## [REQUIRED WORK]
How many lines in the listing below include the word "Write"? Answer with the number and nothing else.

## [INPUT RECORDS]
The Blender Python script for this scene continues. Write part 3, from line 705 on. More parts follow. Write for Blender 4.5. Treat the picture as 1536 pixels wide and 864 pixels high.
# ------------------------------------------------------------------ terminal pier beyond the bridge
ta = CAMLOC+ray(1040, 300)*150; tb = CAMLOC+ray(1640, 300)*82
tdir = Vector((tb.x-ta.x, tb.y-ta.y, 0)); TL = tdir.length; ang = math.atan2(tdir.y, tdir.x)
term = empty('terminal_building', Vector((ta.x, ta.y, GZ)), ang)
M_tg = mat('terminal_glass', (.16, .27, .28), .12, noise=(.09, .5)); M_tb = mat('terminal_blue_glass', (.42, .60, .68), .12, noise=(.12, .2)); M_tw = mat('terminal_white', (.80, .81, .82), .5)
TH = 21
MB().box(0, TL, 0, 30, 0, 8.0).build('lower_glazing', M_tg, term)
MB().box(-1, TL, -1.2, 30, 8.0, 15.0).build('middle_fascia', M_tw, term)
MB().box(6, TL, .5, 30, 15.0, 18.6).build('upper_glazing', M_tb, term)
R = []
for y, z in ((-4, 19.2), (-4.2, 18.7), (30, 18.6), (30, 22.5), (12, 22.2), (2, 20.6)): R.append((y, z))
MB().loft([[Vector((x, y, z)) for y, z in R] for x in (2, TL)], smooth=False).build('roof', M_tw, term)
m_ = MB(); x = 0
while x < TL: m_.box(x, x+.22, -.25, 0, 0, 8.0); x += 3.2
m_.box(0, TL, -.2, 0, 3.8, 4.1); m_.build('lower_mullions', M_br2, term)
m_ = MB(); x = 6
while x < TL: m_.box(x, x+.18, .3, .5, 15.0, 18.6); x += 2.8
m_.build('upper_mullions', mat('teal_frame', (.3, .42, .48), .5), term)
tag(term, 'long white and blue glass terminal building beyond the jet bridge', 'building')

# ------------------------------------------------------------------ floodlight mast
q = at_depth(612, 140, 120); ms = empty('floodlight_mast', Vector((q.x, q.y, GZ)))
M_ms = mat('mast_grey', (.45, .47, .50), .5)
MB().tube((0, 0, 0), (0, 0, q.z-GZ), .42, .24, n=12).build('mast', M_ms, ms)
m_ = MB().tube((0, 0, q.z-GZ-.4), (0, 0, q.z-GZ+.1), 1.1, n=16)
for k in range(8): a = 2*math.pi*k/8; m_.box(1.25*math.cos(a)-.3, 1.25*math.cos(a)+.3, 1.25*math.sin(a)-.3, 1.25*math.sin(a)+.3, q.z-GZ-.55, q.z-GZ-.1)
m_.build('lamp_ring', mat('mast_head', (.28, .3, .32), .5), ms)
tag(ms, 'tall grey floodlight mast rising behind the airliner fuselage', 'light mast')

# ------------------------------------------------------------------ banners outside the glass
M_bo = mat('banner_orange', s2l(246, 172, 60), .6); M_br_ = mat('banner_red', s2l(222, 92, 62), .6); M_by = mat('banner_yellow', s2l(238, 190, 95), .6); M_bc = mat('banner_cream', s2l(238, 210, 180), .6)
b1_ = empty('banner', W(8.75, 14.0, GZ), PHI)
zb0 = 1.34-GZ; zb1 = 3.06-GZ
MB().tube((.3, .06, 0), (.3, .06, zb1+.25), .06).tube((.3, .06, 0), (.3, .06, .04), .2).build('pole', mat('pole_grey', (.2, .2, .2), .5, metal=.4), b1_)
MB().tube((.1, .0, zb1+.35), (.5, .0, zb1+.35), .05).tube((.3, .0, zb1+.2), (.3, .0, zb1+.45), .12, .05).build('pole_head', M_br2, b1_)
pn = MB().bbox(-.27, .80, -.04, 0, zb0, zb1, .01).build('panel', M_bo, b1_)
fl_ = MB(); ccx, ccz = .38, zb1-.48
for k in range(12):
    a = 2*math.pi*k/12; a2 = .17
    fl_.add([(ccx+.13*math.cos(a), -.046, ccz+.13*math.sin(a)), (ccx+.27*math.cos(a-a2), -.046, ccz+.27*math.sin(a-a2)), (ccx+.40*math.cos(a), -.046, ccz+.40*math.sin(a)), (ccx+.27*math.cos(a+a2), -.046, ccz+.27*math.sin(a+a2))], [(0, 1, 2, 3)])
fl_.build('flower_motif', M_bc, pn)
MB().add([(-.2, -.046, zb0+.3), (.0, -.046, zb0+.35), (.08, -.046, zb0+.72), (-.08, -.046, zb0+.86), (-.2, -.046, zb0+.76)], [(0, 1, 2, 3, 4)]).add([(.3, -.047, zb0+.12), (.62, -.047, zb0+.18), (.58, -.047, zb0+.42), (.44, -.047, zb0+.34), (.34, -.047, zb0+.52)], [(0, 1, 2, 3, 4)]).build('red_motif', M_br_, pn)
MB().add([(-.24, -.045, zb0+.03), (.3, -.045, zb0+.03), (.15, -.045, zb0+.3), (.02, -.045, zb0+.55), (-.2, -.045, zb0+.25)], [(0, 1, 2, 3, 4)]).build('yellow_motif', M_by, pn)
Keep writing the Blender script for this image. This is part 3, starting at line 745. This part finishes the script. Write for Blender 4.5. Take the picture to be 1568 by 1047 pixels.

## [TASK SOLUTION]
2